In the past five years, there is little which hasn't "popped up" in London at some point, from designer clothing boutiques to restaurants, nightclubs, hairdressers and art galleries. Occasionally the results are impressive, bringing slick outfits into unusual spaces. More often, they seem to be a nifty way for businesses to increase their presence for a couple of weeks without having to invest in proper shop fittings.

At the packed launch of a pop-up fashion store at a chi-chi West End hotel, I spent the best part of the evening wrestling with a Gareth Pugh dress dangling impractically in the centre of the postage stamp-sized room. At an eye-wateringly cool pop-up bar, I found myself drinking my £8-a-glass wine (the cheapest on the menu) at a plastic table.

So I was heartened to receive what may be a portent of the pop-up's demise in the paradoxical form of an invitation to today's opening of some temporary boutiques at west London shopping centre Whiteleys. The concept is the same, but they have rather pointedly eschewed the "pop-up" label and dubbed the whole thing "pop stores", perhaps mindful that vaunting one's flash-in-the-pan flimsiness is not quite the right pose to strike these days. Let's hope it's a permanent fixture.

Spring in my step

I shall resist the temptation to declare that spring has sprung, but the improvement in the weather has nudged my thoughts towards some lighter-duty apparel.

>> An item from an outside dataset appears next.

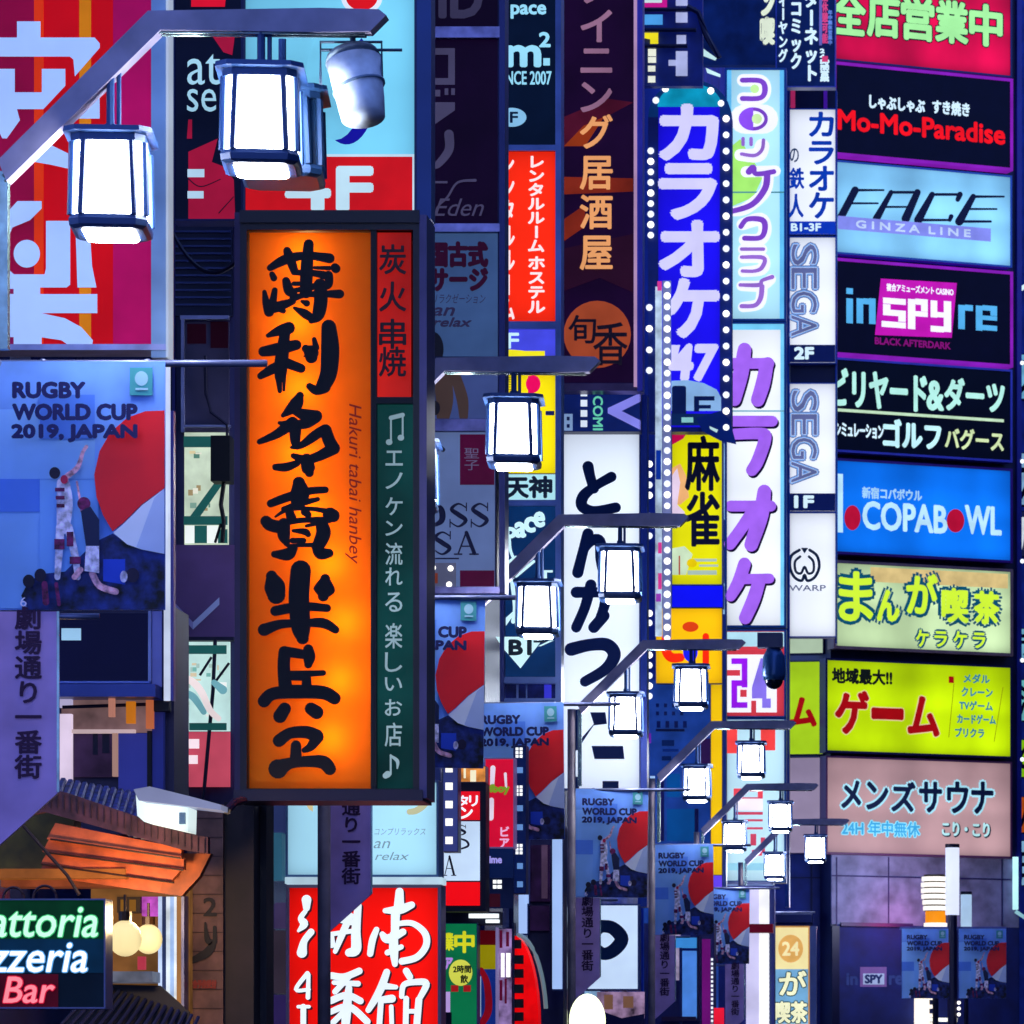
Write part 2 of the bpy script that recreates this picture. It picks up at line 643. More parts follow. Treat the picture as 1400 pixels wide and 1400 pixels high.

Thinking I might start by trading in my crampons, I was disappointed to realise that fashionable options are limited to genteel kitten heels, pictured, (shades of Theresa May) and high-heeled clogs that – when noisily combined with escalators or hard floors – might as well come with an Asbo. Most frightening is the latest pretender to the FitFlop/MBT workout-while-you-walk throne, the Beech sandal. If the price of not having to wear a furry zebra-print flip-flop is bunions, I'll cough up now.

Self-inflicted punishment

With the lengthening days comes the pleasure of spending more daylight hours in my house and the great displeasure of being able to see just how filthy it is. I can't get my head around the idea of having a cleaner, but was intrigued to learn that a friend once had a sideline as a "dominator" that involved bossing his clients around while they scrubbed his kitchen floor with a toothbrush. Inquiring as to whether he thought anybody would pay to spring-clean my place, his response was dispiriting – even masochists "have limits", apparently. Ouch.